The opinions set forth in paragraphs (iii) and (iv) above are qualified in that the legality or enforceability of the documents referred to therein may be (a) subject to applicable bankruptcy, insolvency, reorganization, moratorium or similar laws affecting creditors’ rights generally, (b) limited insofar as the remedies of specific performance and injunctive and other forms of equitable relief may be subject to equitable defenses and the discretion of the court before which any enforcement thereof may be sought, and (c) subject to general principles of equity (regardless of whether enforceability is considered in a proceeding at law or in equity) including principles of commercial reasonableness or conscionability and an implied covenant of good faith and fair dealing. Insofar as provisions of any of the documents referenced in this opinion letter provide for indemnification or contribution, the enforcement thereof may be limited by public policy considerations.

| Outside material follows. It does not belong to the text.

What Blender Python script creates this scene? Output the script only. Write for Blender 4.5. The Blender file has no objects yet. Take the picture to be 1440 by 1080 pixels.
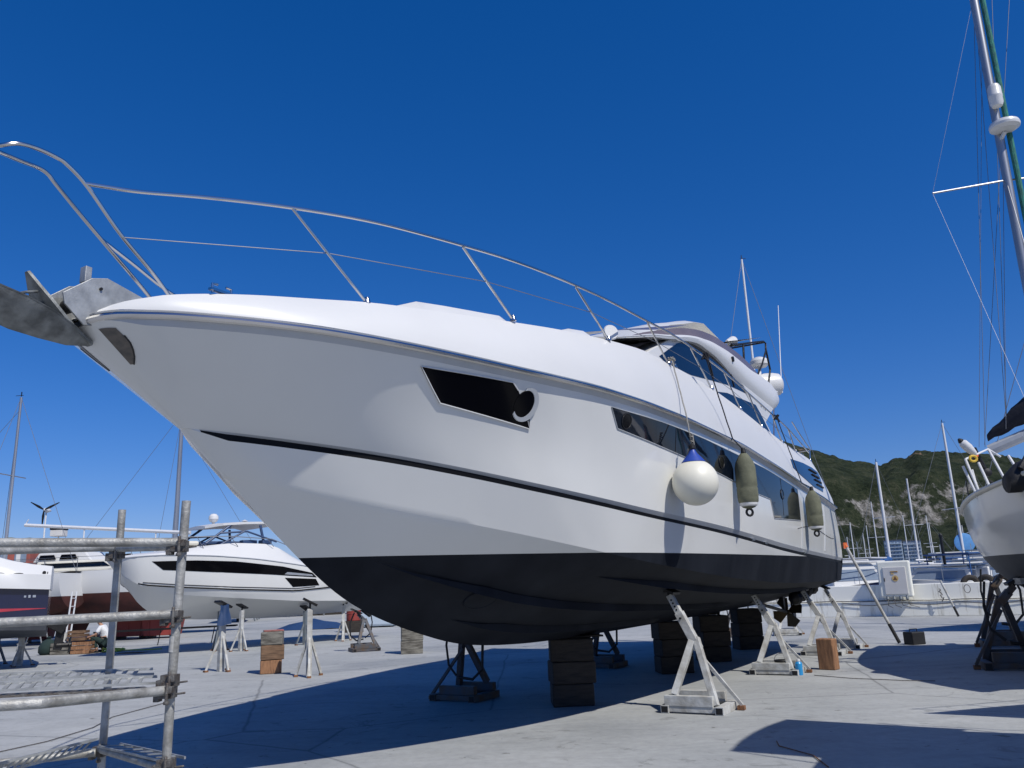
import bpy, bmesh, math, random
from math import sin, cos, pi, radians, sqrt
from mathutils import Vector, Matrix, noise
from mathutils.bvhtree import BVHTree
random.seed(7)
sc = bpy.context.scene
col = sc.collection

# ------------------------------------------------------------------ materials
def nm(name):
    m = bpy.data.materials.new(name); m.use_nodes = True
    nt = m.node_tree; return m, nt, nt.nodes['Principled BSDF']
def mat(name, c, rough=.5, metal=0., var=.12, scale=6., bump=0., coat=0., c2=None, stretch=None, detail=6., spec=None, rvar=.0):
    """base colour varied between c and c2 (or darker c) by object-space noise, optional bump"""
    m, nt, b = nm(name); N = nt.nodes; Lk = nt.links
    tc = N.new('ShaderNodeTexCoord'); mp = N.new('ShaderNodeMapping'); Lk.new(tc.outputs['Object'], mp.inputs[0])
    if stretch: mp.inputs['Scale'].default_value = stretch
    no = N.new('ShaderNodeTexNoise'); no.inputs['Scale'].default_value = scale; no.inputs['Detail'].default_value = detail
    Lk.new(mp.outputs[0], no.inputs['Vector'])
    cr = N.new('ShaderNodeValToRGB'); cr.color_ramp.elements[0].position = .35; cr.color_ramp.elements[1].position = .65
    if c2 is None: c2 = tuple(x*(1-var) for x in c)
    cr.color_ramp.elements[0].color = (*c2, 1); cr.color_ramp.elements[1].color = (*c, 1)
    Lk.new(no.outputs[0], cr.inputs[0]); Lk.new(cr.outputs[0], b.inputs['Base Color'])
    b.inputs['Roughness'].default_value = rough; b.inputs['Metallic'].default_value = metal
    b.inputs['Coat Weight'].default_value = coat; b.inputs['Coat Roughness'].default_value = .06
    if spec is not None: b.inputs['Specular IOR Level'].default_value = spec
    if rvar:
        mr = N.new('ShaderNodeMapRange'); mr.inputs[3].default_value = max(0, rough-rvar); mr.inputs[4].default_value = rough+rvar
        Lk.new(no.outputs[0], mr.inputs[0]); Lk.new(mr.outputs[0], b.inputs['Roughness'])
    if bump:
        bp = N.new('ShaderNodeBump'); bp.inputs['Strength'].default_value = bump; bp.inputs['Distance'].default_value = .02
        n2 = N.new('ShaderNodeTexNoise'); n2.inputs['Scale'].default_value = scale*5; n2.inputs['Detail'].default_value = 5
        Lk.new(mp.outputs[0], n2.inputs['Vector']); Lk.new(n2.outputs[0], bp.inputs['Height']); Lk.new(bp.outputs[0], b.inputs['Normal'])
    return m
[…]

The opinions expressed herein are given as of the date hereof, and we assume no obligation to update or supplement such opinions after the date hereof.

We hereby consent to the filing of this opinion as an exhibit 5 to the Registration Statement and to the reference to us under the heading “Legal Matters” in the prospectus included as part of the Registration Statement. In giving such consent, we do not thereby admit that we are in the category of persons whose consent is required under Section 7 of the Act.